The Ivy League, IC and UFOs

The Ivy League has a long and well-documented history with the intelligence community, or IC. This goes back to the mid-20th century and includes connections to the UFO subculture.


DCI Allen Dulles was a Princeton man, as were many of those who worked with Princeton alum Col. Joseph Bryan III on his CIA psychological warfare team. The colonel went on to be a staple of the Board of Governors of the National Investigations Committee on Aerial Phenomena (NICAP).


A talent of NICAP front man Maj. Donald Keyhoe was public relations. His background included managing the tour of famous aviator and politically controversial Charles Lindbergh, and Keyhoe's experience served him well while at the helm of NICAP. He effectively collected pro-UFO statements from influential community leaders and distributed them widely. This included a statement attributed to Dr.
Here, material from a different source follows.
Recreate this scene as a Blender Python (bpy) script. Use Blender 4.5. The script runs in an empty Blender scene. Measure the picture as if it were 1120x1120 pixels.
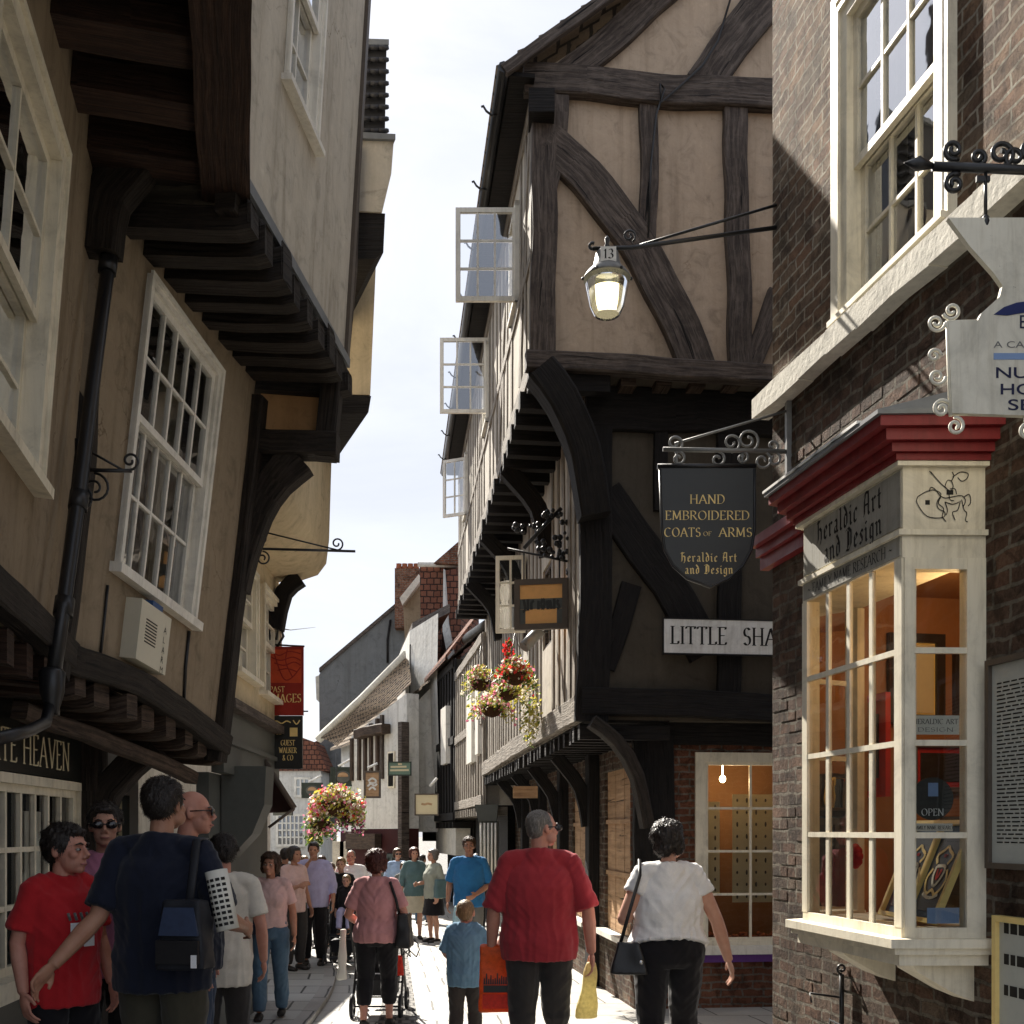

Harlow Shapley, director of the Harvard Observatory, as disseminated in NICAP literature published approximately 1958 (see p35):



Hundreds of pages of FBI records were obtained on Dr. Shapley. They indicate internal security investigations conducted during the 1940s identified concerns about his political interests.


Follow-up FOIA work undertaken by EFR resulted in more responsive records located at the National Archives. EFR is in the process of obtaining this material, which includes numerous internal security investigations launched by the FBI during the mid-20th century.


A high-profile colleague of Dr. Shapley was fellow Harvard astronomer Dr. Donald Menzel. FBI records on Menzel similarly show repeated investigations and interviews. Menzel was issued a clearance for national security work he did with the Navy, among other projects. As indicated in the FBI memo below, Menzel worked on communications, consulting about the significance of atmospheric conditions:



Menzel was frequently the subject of security investigations to either clear him for participation in a project or ensure he remained a low security risk. Among the biggest FBI concerns was consistently his association with Shapley. Menzel disagreed with Shapley's positions on both politics and UFOs, but he publicly defended Shapley's right to hold and express his opinions.


Menzel was adamantly skeptical about the UFO topic. He authored books and articles on the subject, and intellectually sparred with NICAP Chairman of the Board and former DCI Roscoe Hillenkoetter. This included going as far as diplomatically calling out Hillenkoetter for questionably supporting Keyhoe in public while denouncing the major's assertions and the UFO topic in general in private. 


Incidentally, Menzel and Hillenkoetter were each listed as members of the infamous MJ-12, a fictional group of leading intelligence officials tasked with managing the retrieval of crashed alien spaceships. Given Menzel's status as a skeptic, some researchers suspected his inclusion on the contrived list may have been considered a joke by the architects of the hoax.


All of this raises a number of legitimate questions, and they're not going to become any less complicated by a memo found in the Menzel FBI files. In 1974, after a lifetime as the subject of surveillance, FBI considered recruiting Dr. Menzel as a potential security informant or double agent (see p12): 



This might lead the discerning reader to formulate salient questions surrounding more recent events linking the Ivy League, the IC and the UFO meme, as raised by FBI records obtained on Avi Loeb's Galileo Project. The records released by the FBI observe the Harvard astronomer's endeavor raised $1.7 million from private investors to look for possible evidence of artifacts or equipment made by extraterrestrial technological civilizations, as shown in the 2021 communication below. If history is any indication, which it often is, the convergence of Harvard, the Bureau, and talk of alien spacecraft may have much more to do with topics such as telescopes, satellites, and the security thereof than it has to do with UFOs.